If we make AKs like the rest of the world makes AKs (stamping), we suck at it because that process requires very large very specific hardware that simply doesn't exist in the west on an industrial scale.
Why do you figure all the good AKs come from Combloc countries? Because the Soviets set all that shit up and it's been running for ~50 years. We're almost totally starting from scratch and the Bulgarians or whoever aren't going to give us any help.
Lucas Morales
you're retarded
Jaxson Smith
Yes the gen 2s, which are perpetually sold out
Jose Smith
Really an AK is actually pretty sophisticated. Open bolt pistol caliber weapons are the sphere of modern weapons design. You can literally make it with almost no firearms manufacturing experience or specifically firearms tools.
Juan Young
You know though, what really counts as working anyway? The era of the constitution is over, the founder's would probably all commit suicide if they had seen the morals and culture of the America they produced. The miscegenation and universal suffrage alone would get most of them.
The way we've torpedoed the international rifle market, I don't know. So much is out of place, and it isn't going to be fixed peacefully. I just hope the collapse of this system will allow me to die with some greater dignity that just living and continuing to collect my favorite guns out of spite.
>The American market doesn't have enough volume to allow Century to produce reliable stampings. It's not the stamped recievers. It's the trunnions and bolts that Century fucks up on.
Leo Young
The chinks were using Russian machines and taught in Russian factory schools
Jaxson Turner
It's not the tooling. It's the metallurgy involved in building the trunnions and bolts. Century has all the tooling to build an AK that looks like a Soviet AK. They are producing crucial parts that are too soft.
Isaiah Allen
Better guns to take freedom and liberty by force
David Wood
The era of the constitution was over long before the AK-47 was invented. It ended when the feds started using the Commerce Clause to penalize farmers for growing too much crops and to force businesses to serve people they did not want to. America isn't a free country and nobody is doing anything about it.
Bentley Lee
How is it that people in 2018 can still unironically believe that the AK platform is better than the AR platform? Making an argument for x39 over 5.56 is one thing, but I still hear stuff about ARs being "questionably unreliable" and seemingly AKs can do no wrong in that regard.
Xavier Howard
>SO if the ching chong chinese could make a decent and extremely reliable AK in the 1950s, why the fuck can't american companies make a decent reliable AK?
Capitalism
Michael Martin
>AK >Cut corners
AKMs are streamlined for mass production, sure, but they've all got chromed, hammer forged barrels, chrome everywhere else relevant, and steel forgings for all the stress bearing parts. It's quite possible to cheap out on AK production and make an inferior, possibly dangerously so, product.
Christopher Lee
I mean, direct impingement as the ar-15 does has its inate design flaws that only get solved at the low end by overgasing, and everywhere else by just using specific ammo that won't vomit so much dirt and carbon that your AR becomes bolt action after 300-500 rounds. This happened on my m-4 several times in service, but never on my extremely shitty Yugo pap firing Russian steelshit gutterrounds, but I don't like that so much moves around in the AK.
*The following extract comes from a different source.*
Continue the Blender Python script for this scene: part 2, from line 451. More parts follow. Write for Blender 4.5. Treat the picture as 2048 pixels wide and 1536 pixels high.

But I know I got issued an old as fuck m-4. And I've seen basic bitch palmetto clones go through more rounds with less hiccups, which made me give ARs a second chance. But if you're only experience is government issue, you've seen the limits of the system.
Justin Sullivan
I read somewhere that the main difference between the AR and the AK from an industrial perspective is that the AK is meant for mass production at huge specialized factories while the AR can be made in smaller less specialized ones.
Gabriel Carter
I can see that being fairly true especially after the AWB sunsetted and seemingly hundreds of small AR manufacturers (of widely varying quality) popped up to fill the demand. When the main forges that produced the receiver forgings were unable to keep up with the demand, some companies started making billet receivers which were functionally just as good.
It seems like a huge advantage to me because if there was ever a need to churn out a fuck ton of ARs and the main plants were taken out for whatever reason, you could contract out the parts and any competent machine shop could make them. They're so simple to assemble as well with basic tools. You're not dependent on a large centralized industrial estate.
Bentley Nguyen
Exactly. And the article suggested it actually reflected American strategic thinking on some level. Stoner probably considered the industrial aspect when designing the AR. Not that the Soviet didn't but they obviously preferred centralized mass production for max efficiency.